- [Exercise]:
Pictures are not part of the copy. Retype the lines from the first one through the line that contains "PI = math.pi".

- [Data section]:
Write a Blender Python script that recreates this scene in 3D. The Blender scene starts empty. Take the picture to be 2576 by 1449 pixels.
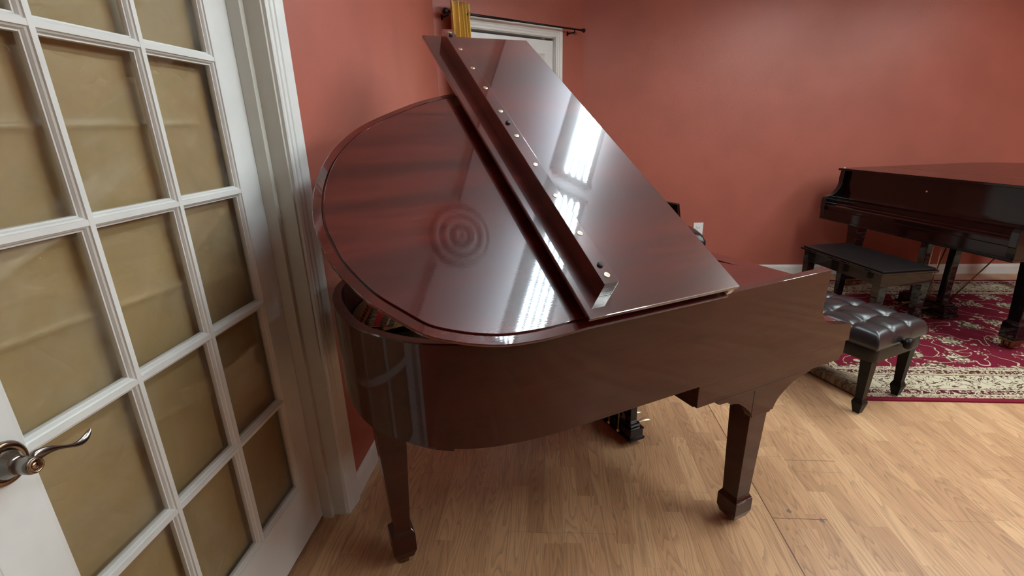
import bpy, bmesh, math, random
from mathutils import Vector, Matrix, noise
random.seed(4)
C = bpy.context.scene.collection
R = math.radians
PI = math.pi

# ------------------------------------------------------------------ materials
class NT:
    def __init__(s, name):
        m = bpy.data.materials.new(name); m.use_nodes = True
        s.m = m; s.t = m.node_tree; s.n = s.t.nodes; s.l = s.t.links
        s.b = s.n['Principled BSDF']
        s.tc = s.n.new('ShaderNodeTexCoord'); s.obj = s.tc.outputs['Object']
    def put(s, sock, v):
        if hasattr(v, 'is_linked') or isinstance(v, bpy.types.NodeSocket): s.l.new(v, sock)
        elif isinstance(v, (tuple, list)) and len(v) == 3 and sock.type == 'RGBA': sock.default_value = (*v, 1)
        else: sock.default_value = v
    def math(s, op, a, b=0.0, c=0.0, clamp=False):
        n = s.n.new('ShaderNodeMath'); n.operation = op; n.use_clamp = clamp
        s.put(n.inputs[0], a); s.put(n.inputs[1], b)
        if len(n.inputs) > 2: s.put(n.inputs[2], c)
        return n.outputs[0]
    def sep(s, v):
        n = s.n.new('ShaderNodeSeparateXYZ'); s.put(n.inputs[0], v); return n.outputs
    def comb(s, x, y, z=0.0):
        n = s.n.new('ShaderNodeCombineXYZ')
        for i, q in enumerate((x, y, z)): s.put(n.inputs[i], q)
        return n.outputs[0]
    def mapping(s, v, scale=(1, 1, 1), loc=(0, 0, 0), rot=(0, 0, 0)):
        n = s.n.new('ShaderNodeMapping'); s.put(n.inputs[0], v)
        n.inputs['Scale'].default_value = scale; n.inputs['Location'].default_value = loc; n.inputs['Rotation'].default_value = rot
        return n.outputs[0]
    def noise(s, v, scale=5, detail=3, rough=.5, dist=0.0):
        n = s.n.new('ShaderNodeTexNoise'); s.put(n.inputs['Vector'], v)
        n.inputs['Scale'].default_value = scale; n.inputs['Detail'].default_value = detail
        n.inputs['Roughness'].default_value = rough; n.inputs['Distortion'].default_value = dist
        return n.outputs['Fac']
    def white(s, v):
        n = s.n.new('ShaderNodeTexWhiteNoise'); n.noise_dimensions = '3D'; s.put(n.inputs['Vector'], v); return n.outputs['Value']
    def voro(s, v, scale=5, rnd=1.0, out='Distance', feature='F1'):
        n = s.n.new('ShaderNodeTexVoronoi'); n.feature = feature; s.put(n.inputs['Vector'], v)
        n.inputs['Scale'].default_value = scale; n.inputs['Randomness'].default_value = rnd
        return n.outputs[out]
    def ramp(s, f, stops, interp='LINEAR'):
        n = s.n.new('ShaderNodeValToRGB'); s.put(n.inputs[0], f); cr = n.color_ramp; cr.interpolation = interp
        while len(cr.elements) < len(stops): cr.elements.new(0.5)
        for e, (p, c) in zip(cr.elements, stops):
            e.position = p; e.color = (*c, 1) if len(c) == 3 else c
        return n.outputs[0]
    def mix(s, f, a, b, mode='MIX'):
        n = s.n.new('ShaderNodeMix'); n.data_type = 'RGBA'; n.blend_type = mode
        s.put(n.inputs[0], f); s.put(n.inputs[6], a); s.put(n.inputs[7], b); return n.outputs[2]
    def bump(s, h, strength=.2, dist=.01):
        n = s.n.new('ShaderNodeBump'); s.put(n.inputs['Height'], h)
        n.inputs['Strength'].default_value = strength; n.inputs['Distance'].default_value = dist
        s.l.new(n.outputs[0], s.b.inputs['Normal']); return n.outputs[0]
    def set(s, **k):
        for a, v in k.items(): s.put(s.b.inputs[a.replace('_', ' ')], v)
        return s.m

def simple(name, col, rough=.5, metal=0.0, var=.06, scale=30, coat=0.0, coat_r=.05, bump=0.0, spec=.5):
    t = NT(name)
    f = t.noise(t.obj, scale, 3)
    a = tuple(max(0, c * (1 - var)) for c in col); b = tuple(min(1, c * (1 + var)) for c in col)
    t.set(Base_Color=t.ramp(f, [(.3, a), (.7, b)]), Roughness=rough, Metallic=metal, Coat_Weight=coat, Coat_Roughness=coat_r, Specular_IOR_Level=spec)
    if bump: t.bump(t.noise(t.obj, scale * 6, 2), bump, .002)
    return t.m

def wood_gloss(name, dark, mid, lite, grain=(1.2, 16, 16), coat_r=.007, rough=.27, spec=.5, streak=1.0, coat=1.0, cior=1.5):
    t = NT(name)
    v = t.mapping(t.obj, scale=grain)
    big = t.noise(t.mapping(t.obj, scale=(grain[0] * .5, grain[1] * .35, grain[2] * .35)), 1.6, 4, .55, .6)
    fine = t.noise(v, 5, 6, .65, .3)
    f = t.math('ADD', t.math('MULTIPLY', big, .68), t.math('MULTIPLY', fine, .32))
    col = t.ramp(f, [(.36, dark), (.5, mid), (.66, lite)])
    t.set(Base_Color=col, Roughness=rough, Coat_Weight=coat, Coat_Roughness=coat_r, Specular_IOR_Level=spec, Coat_IOR=cior)
    # hand-polished lacquer: very faint waviness of the coat
    h = t.noise(t.mapping(t.obj, scale=(3, 55, 55)), 6, 3, .6)
    n = t.n.new('ShaderNodeBump'); n.inputs['Strength'].default_value = .016 * streak; n.inputs['Distance'].default_value = .002
    t.l.new(h, n.inputs['Height']); t.l.new(n.outputs[0], t.b.inputs['Coat Normal']); t.l.new(n.outputs[0], t.b.inputs['Normal'])
    return t.m

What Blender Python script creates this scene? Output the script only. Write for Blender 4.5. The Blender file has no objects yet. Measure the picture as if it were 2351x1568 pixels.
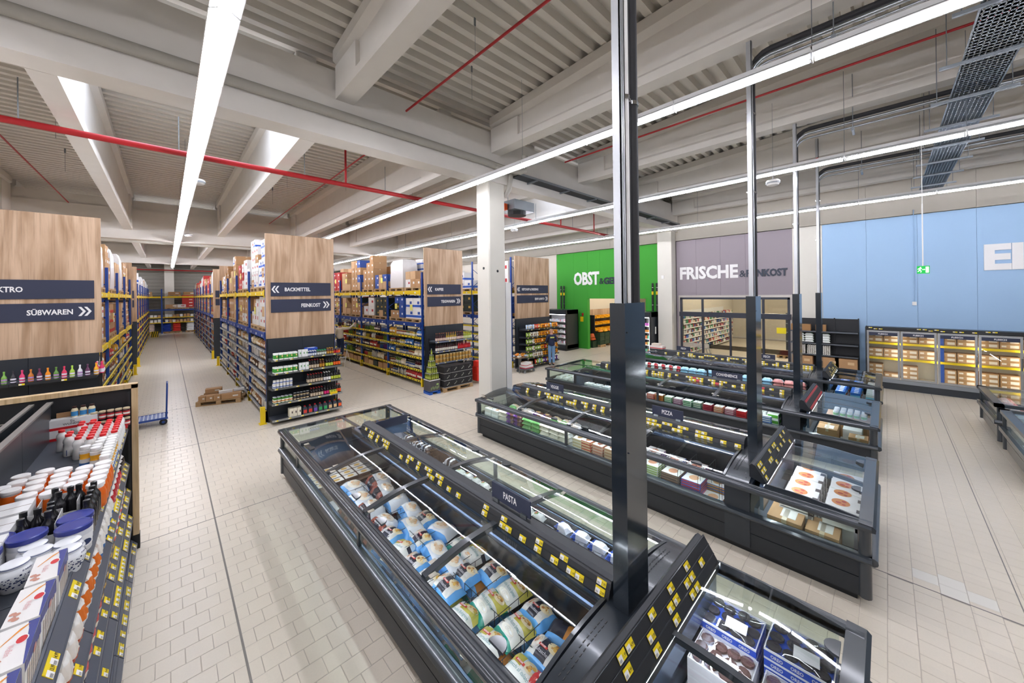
import bpy, math, random
from mathutils import Matrix, Vector
random.seed(7)
R_=random.Random(11)
S=bpy.context.scene; COL=S.collection; TRUNC=[]
# ---------------------------------------------------------------- camera, world, exposure
cam=bpy.data.cameras.new('camera'); co=bpy.data.objects.new('camera',cam); COL.objects.link(co); S.camera=co
YAW=math.radians(43.8739); ROLL=math.radians(-0.72742)
rt=Vector((math.cos(YAW),-math.sin(YAW),0)); fw=Vector((math.sin(YAW),math.cos(YAW),0)); up=Vector((0,0,1))
cx=rt*math.cos(ROLL)+up*math.sin(ROLL); cy=rt*math.sin(-ROLL)+up*math.cos(ROLL)
m=Matrix((cx,cy,-fw)).transposed().to_4x4(); m.translation=Vector((0,0,3.4)); co.matrix_world=m
cam.sensor_width=36; cam.lens=826.43*36/2351; cam.shift_x=0; cam.shift_y=-109.1/2351; cam.clip_start=.05; cam.clip_end=200
W=bpy.data.worlds.new('world'); S.world=W; W.use_nodes=True
W.node_tree.nodes['Background'].inputs[0].default_value=(.55,.75,1,1); W.node_tree.nodes['Background'].inputs[1].default_value=1.0
S.view_settings.view_transform='Standard'; S.view_settings.look='None'; S.view_settings.gamma=1; S.view_settings.exposure=0.76
S.view_settings.use_curve_mapping=False
TUBE=55.0; LED=72.0
try:
    S.cycles.adaptive_threshold=0.02; S.cycles.max_bounces=7; S.cycles.diffuse_bounces=3; S.cycles.glossy_bounces=4; S.cycles.transmission_bounces=4
    S.cycles.transparent_max_bounces=24; S.cycles.sample_clamp_indirect=6; S.cycles.use_light_tree=True
    S.cycles.use_denoising=True; S.cycles.caustics_reflective=False; S.cycles.caustics_refractive=False
except Exception: pass
PI=math.pi
# ---------------------------------------------------------------- materials
def lin(h):
    if isinstance(h,tuple): return h
    h=h.lstrip('#'); c=[int(h[i:i+2],16)/255 for i in (0,2,4)]
    return tuple((x/12.92 if x<=.04045 else ((x+.055)/1.055)**2.4) for x in c)
MT={}
def mat(h,rough=.5,metal=0,spec=.5,emit=0,coat=0,noise=0,nscale=8,bump=0,name=None,stretch=None):
    k=(h,rough,metal,spec,emit,coat,noise,nscale,bump,stretch)
    if k in MT: return MT[k]
    M=bpy.data.materials.new(name or 'mat'); M.use_nodes=True; nt=M.node_tree; b=nt.nodes['Principled BSDF']
    c=lin(h); b.inputs['Base Color'].default_value=(*c,1); b.inputs['Roughness'].default_value=rough; b.inputs['Metallic'].default_value=metal
    b.inputs['Specular IOR Level'].default_value=spec
    if coat: b.inputs['Coat Weight'].default_value=coat; b.inputs['Coat Roughness'].default_value=.08
    if emit: b.inputs['Emission Color'].default_value=(*c,1); b.inputs['Emission Strength'].default_value=emit
    if noise or bump:
        tc=nt.nodes.new('ShaderNodeTexCoord'); nz=nt.nodes.new('ShaderNodeTexNoise'); nz.inputs['Scale'].default_value=nscale; nz.inputs['Detail'].default_value=4
        if stretch:
            mp=nt.nodes.new('ShaderNodeMapping'); mp.inputs['Scale'].default_value=stretch
            nt.links.new(tc.outputs['Object'],mp.inputs[0]); nt.links.new(mp.outputs[0],nz.inputs['Vector'])
        else: nt.links.new(tc.outputs['Object'],nz.inputs['Vector'])
        if noise:
            r=nt.nodes.new('ShaderNodeMapRange'); r.inputs['To Min'].default_value=1-noise; r.inputs['To Max'].default_value=1+noise
            nt.links.new(nz.outputs[0],r.inputs['Value']); mx=nt.nodes.new('ShaderNodeVectorMath'); mx.operation='SCALE'
            mx.inputs[0].default_value=c; nt.links.new(r.outputs[0],mx.inputs['Scale']); nt.links.new(mx.outputs[0],b.inputs['Base Color'])
        if bump:
            bp=nt.nodes.new('ShaderNodeBump'); bp.inputs['Strength'].default_value=bump; bp.inputs['Distance'].default_value=.01
            nt.links.new(nz.outputs[0],bp.inputs['Height']); nt.links.new(bp.outputs[0],b.inputs['Normal'])
    MT[k]=M; return M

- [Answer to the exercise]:
Write a Blender Python script that recreates this scene in 3D. The Blender scene starts empty. Take the picture to be 2576 by 1449 pixels.
import bpy, bmesh, math, random
from mathutils import Vector, Matrix, noise
random.seed(4)
C = bpy.context.scene.collection
R = math.radians
PI = math.pi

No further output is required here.